Tre sono i personaggi dell’aneddoto raccontato da Fedez a Gratteri sulla ‘ndrangheta: egli stesso, Renato Vallanzasca e la ‘ndrina Sergi. Fedez è nato e cresciuto a Buccinasco, e negli anni delle scuole non poteva immaginare che quel nuovo compagno di classe – “la classica persona da prendere per il cu*o” – avesse in realtà lo stesso sangue di una pericolosa organizzazione criminale.
Ne ha parlato, Fedez, di fronte a Nicola Gratteri, procuratore di Catanzaro, che nel salotto di Muschio Selvaggio ha presentato il libro Fuori Dai Confini scritto insieme ad Antonio Nicaso. Tanti gli aneddoti sul suo impegno nella lotta alla criminalità organizzata calabrese che, come tutti sappiamo, è attiva non soltanto in Calabria ma anche nel nord Italia, con una certa storia nella città di Milano.
Per questo Fedez si lascia scappare un racconto inedito:
“Incredibile come da piccolo fossi entrato in contatto con la ‘ndrangheta. Si respirava, pur non sapendo cosa fosse”.

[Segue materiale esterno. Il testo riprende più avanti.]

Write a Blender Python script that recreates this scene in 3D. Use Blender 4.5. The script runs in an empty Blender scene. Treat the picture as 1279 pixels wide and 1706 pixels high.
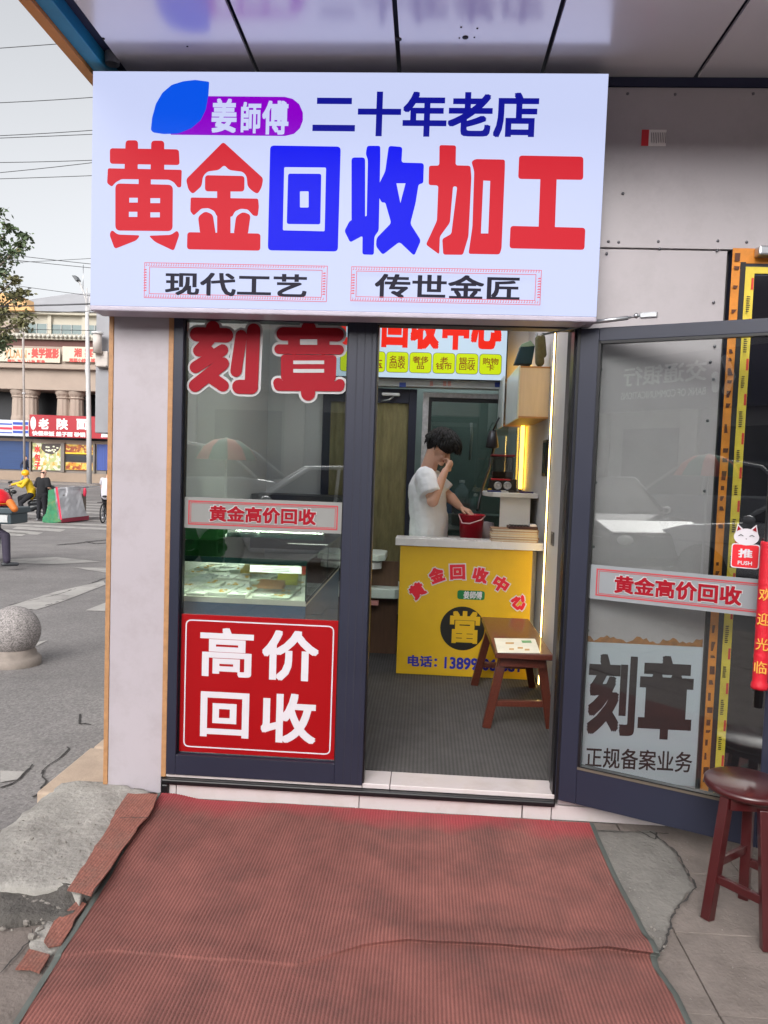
import bpy, bmesh, math, random
from math import sin, cos, pi, radians, sqrt, atan2
from mathutils import Vector, Matrix, noise
random.seed(7)
scene = bpy.context.scene
col = scene.collection
V = Vector

# ------------------------------------------------------------------ camera
CAM = V((0.0, -3.36, 1.58)); FPX = 1230.0; PW, PH = 1279.0, 1706.0
_yaw, _pit, _rol = 0.05523937782865809, -0.05664943979332008, 0.03481739039056912
_f = V((-sin(_yaw)*cos(_pit), cos(_yaw)*cos(_pit), sin(_pit)))
_r0 = V((cos(_yaw), sin(_yaw), 0)); _u0 = _r0.cross(_f)
_r = _r0*cos(_rol) + _u0*sin(_rol); _u = -_r0*sin(_rol) + _u0*cos(_rol)
cd = bpy.data.cameras.new('camera'); cam = bpy.data.objects.new('camera', cd); col.objects.link(cam)
cd.sensor_fit = 'VERTICAL'; cd.sensor_height = 36.0; cd.lens = FPX/PH*36.0
cd.clip_start = 0.05; cd.clip_end = 2000
cam.matrix_world = Matrix(((_r.x, _u.x, -_f.x, CAM.x), (_r.y, _u.y, -_f.y, CAM.y), (_r.z, _u.z, -_f.z, CAM.z), (0, 0, 0, 1)))
scene.camera = cam

# ------------------------------------------------------------------ world, sun, exposure
SUN_EL, SUN_ROT = radians(34), radians(196)
wd = bpy.data.worlds.new('World'); scene.world = wd; wd.use_nodes = True
nt = wd.node_tree; nt.nodes.clear()
sk = nt.nodes.new('ShaderNodeTexSky'); sk.sky_type = 'NISHITA'; sk.sun_disc = False
sk.sun_elevation = SUN_EL; sk.sun_rotation = SUN_ROT; sk.air_density = 1.0; sk.dust_density = 5.0; sk.ozone_density = 1.0
hs = nt.nodes.new('ShaderNodeHueSaturation'); hs.inputs['Saturation'].default_value = 0.14; hs.inputs['Value'].default_value = 1.5
bg = nt.nodes.new('ShaderNodeBackground'); bg.inputs['Strength'].default_value = 0.15
wo = nt.nodes.new('ShaderNodeOutputWorld')
nt.links.new(sk.outputs[0], hs.inputs['Color']); nt.links.new(hs.outputs[0], bg.inputs['Color']); nt.links.new(bg.outputs[0], wo.inputs['Surface'])
sl = bpy.data.lights.new('sun', 'SUN'); sl.energy = 0.5; sl.angle = radians(40); sl.color = (1.0, 0.97, 0.93)
so = bpy.data.objects.new('sun', sl); col.objects.link(so)
# sun stands behind the camera, a little to the left, veiled by cloud
_sd = V((sin(SUN_ROT)*cos(SUN_EL), cos(SUN_ROT)*cos(SUN_EL), sin(SUN_EL)))
so.rotation_euler = _sd.to_track_quat('Z', 'Y').to_euler()
scene.view_settings.view_transform = 'Standard'; scene.view_settings.look = 'None'
scene.view_settings.gamma = 1.0; scene.view_settings.use_curve_mapping = False
scene.view_settings.exposure = 0.25
scene.cycles.max_bounces = 10; scene.cycles.transparent_max_bounces = 24
scene.cycles.use_denoising = True
scene.cycles.sample_clamp_indirect = 6.0

# ------------------------------------------------------------------ placing helpers
def ray(x, y): return _f + _r*((x-PW/2)/FPX) - _u*((y-PH/2)/FPX)
def atY(x, y, Y=0.0):
    d = ray(x, y); return CAM + d*((Y-CAM.y)/d.y)
def atZ(x, y, Z=0.0):
    d = ray(x, y); return CAM + d*((Z-CAM.z)/d.z)
def atX(x, y, X=0.0):
    d = ray(x, y); return CAM + d*((X-CAM.x)/d.x)
TY = (-60, 1.5, 7, 14, 20, 30, 42, 45, 400); TZ = (-.08, -.08, -.25, -.45, -.55, -.40, -.07, -.05, -.05)
def gz(y):
    for a, b, c, d in zip(TY, TY[1:], TZ, TZ[1:]):
        if y <= b: return c + (d-c)*max(0, (y-a))/(b-a)
    return TZ[-1]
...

Qui entra in scena Vallanzasca, di cui Fedez dice di aver letto un libro – potrebbe trattarsi de Il Fiore Del Male o L’Ultima Fuga – in cui l’ex capo della banda della Comasina aveva elencato i clan mafiosi attivi nella città meneghina. Qui il rapper e influencer, racconta, ha fatto la sua scoperta:
“Io mi sono reso conto di essere cresciuto in una terra di ‘ndrangheta, leggendo il libro di Vallanzasca, perché a un certo punto fanno una lista di tutti i clan mafiosi reggenti a Milano… e io leggo l’appello della mia classe. Cioè, Sergi, Ciccio Sergi. Veniva a scuola con me. Era il figlio del Sergi boss ‘ndranghetista“.
Infine:
“Praticamente un giorno sapevamo che doveva venire a scuola tale Ciccio. Non si sapeva da dove veniva ‘sto tipo, però tutti sapevamo che doveva venire a scuola Ciccio. Ciccio era l’esempio modello di un bambino da bullizzare a scuola, secondo la mentalità di quel tempo. Sfigatino, rotondino, eppure tutti noi sapevamo che Ciccio non andava toccato. Non parlava italiano, parlava in dialetto calabrese, aveva tutti gli elementi per essere preso per il cu*o a vita, però tutti sapevamo che Ciccio non andava toccato“.